Mr. Montalbano’s devotion extended beyond creating his own little church. According to a postcard picturing him in his shop, he had held a parade for St. Anthony in thanksgiving for favors granted. And, he regularly created an altar to St. Joseph on the Saint’s feast day, March 19. 

According to Rosalie Serio Bilich, whose family held a St. Joseph Altar in their Bourbon Street home, devotion to the saint was so intense that “you’d have thought St. Joseph was from Sicily – we never considered he might be Jewish.” In the French Quarter there were altars in homes, to which the public was welcomed, there might be an altar at St. Mary’s gymnasium and sometimes shops or restaurants might host one.

Frances Parkinson Keyes’ 1941 novel Crescent Carnival has a section on the St. Joseph altars of the French Quarter, and one particular altar was a special attraction. In the book, it was located at “Montefiore’s grocery.”

“The room back of the shop was papered entirely in religious and it was almost completely filled with an enormous table, only a narrow passageway being left around it. At one end of the table was erected a small shrine, enclosing a statue of St. Joseph and encircled with lighted candles and china figurines. But the rest of the table was laden with dished heaped high with foodstuffs.”

The St. Joseph altar described was at Montalbano’s. Bernadette Patterson notes, “The table was marble. It was so heavy, it was in sections. And it did take up the whole room.” 

Mr. Montalbano didn’t end his devotions with parades and altars and his shrine. According to Frank Bruno, “He would ask you to made a little donation to his bread fund. Then every so often he would put his bakers cap on and go out with a basket of bread and give it to the poor people. He collected nickels and pennies all year for that.”

Mr. Montalbano died in 1956. For a while, the family continued the shop. As Bernadette Patterson remembers, “After that, my mom and my uncle kept the place going. On Sundays, my grandmother used to make a big pot of meatballs, or sausages, and they would sell dinners in the back. She would make the antipasto in this huge bowl she had.”
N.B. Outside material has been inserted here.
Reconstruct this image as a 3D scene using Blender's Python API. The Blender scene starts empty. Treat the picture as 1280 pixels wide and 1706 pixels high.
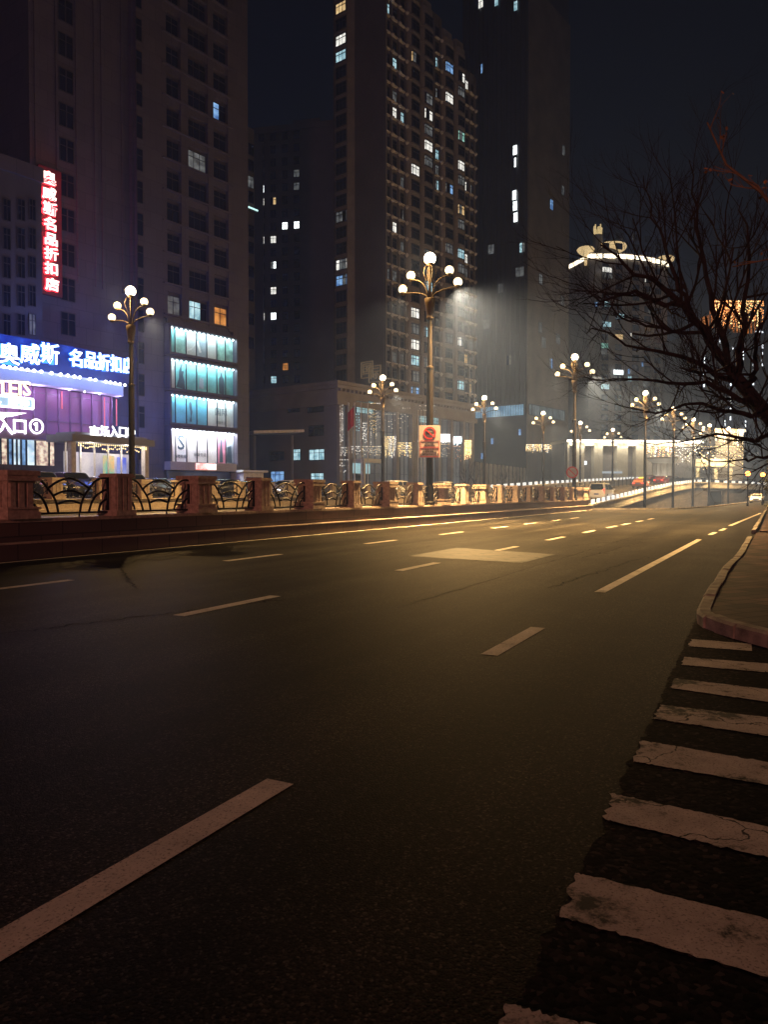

When the building left the family’s hands, it went to Frank Bruno. “When I saw the place was available, I bought the building from the family.” Mr. Montalbano’s shrine had outlived him. “It was actually like he left it, the counters were in there, all of his holy pictures were on the walls.”

Necessary renovations and rebuilding followed and today no trace of the Angel of Peace sandwich shop remains, except in a memory of good tastes and good times – and of a devoted sandwich maker who practiced his trade with his heart.